The National Parks in Wales

The National Parks in Wales

The National Parks in Wales were first created in 1951 with the creation of Snowdonia, then in 1952 with the Prembrokeshire Coast, and finally in 1957 the Brecon Beacons were awarded similar status. The timing coincided with the country establishing a more adventurous tourist industry that was now exploring foreign fields, and there was a desire from the government to showcase the natural landscapes that the country possessed.

Snowdonia National Park covers an area of 823 square miles and is located in the North West of Wales. Its highest point is Mount Snowdon itself which stands at a height of 3560 feet, making it the highest point in England and Wales. The park is visited each year by more than 3.5 million visitors and actually has 26,000 people living in the park full time.
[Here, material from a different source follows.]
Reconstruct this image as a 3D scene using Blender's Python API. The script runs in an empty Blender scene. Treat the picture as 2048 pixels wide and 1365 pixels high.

The area of the park includes more than the Snowdon Massif and includes spreading south into Meirionnydd.

Spectacular views from the Snowdon Mountain Railway

Many people who visit the park wish to see the natural wilderness by hiking around the areas. The Park has produced extensive paths and trails so visitors can safely tour the region. The authorities have also made the summit of Snowdon accessible by the Snowdon Mountain Railway, which takes visitors all of the way to the summit. The numerous lakes in the park host many different water activities including sailing, canoeing and white-water rafting. Fishing is also popular in the highland lake areas with great varieties of fish including pike, trout and even salmon.

The Pembrokeshire National Park covers an area of 243 square miles. It covers the coastal area of South Pembrokeshire plus some inland forests and the surrounding Islands. The area is circumnavigated by the Pembrokeshire Coast Path which was created in 1970 and covers 186 miles. It is part of the Wales Coast Path that covers the other areas of the country. It give walkers a magnificent view of the coastline although it is not a gentle stroll with 35,000 feet of ascent and descent over its route.

The park has some of the finest beaches in Wales many of which have been awarded different clean water awards, plus 39 of its beaches being recommended by the Marine Conservation Society. Many people who visit the area come to see the regions natural flora and fauna. Many of the areas in the park have been untouched by man so they are home to rare ecosystems. Within these are numerous varieties of plant and animal life. The beaches are favorite spots for surfers especially as many of them are fully exposed to the waves of the Atlantic.

Walkers on the Beacons Way path

The Brecon Beacons National Park is the country’s newest park being established in 1957. It stretches from Llandeilo in the west to Hay-on-Wye in the north to Pontypool in the south east which covers an area of 519 square miles. The area is dominated by moorland grazed by Welsh mountain ponies and Welsh mountain sheep. In between the moorland are forest filled valleys with the odd occurrence of pasture.

The region is dominated by rather unpleasant weather and has proved to be an ideal training area for some of Britain’s elite armed forces. Visitors who come into the park are often taking part in outward bound and survival courses. Rock climbing, abseiling and caving are all popular in the dry areas. While the numerous lakes and streams are home to sailing, canoeing and windsurfing.

The Park is home to an abundance of wildlife that are native to this type of environment. This includes a number of birds of Prey that are allowed to hunt and breed in this remote region, without human interference. Red kites, peregrine falcons, ravens and even merlin survive in the park.

In 2005 the Beacons Way path was opened giving the opportunity to hikers to be able to walk its 100 miles from east to west. The park is home to many people who camp out while experiencing the wilderness on offer.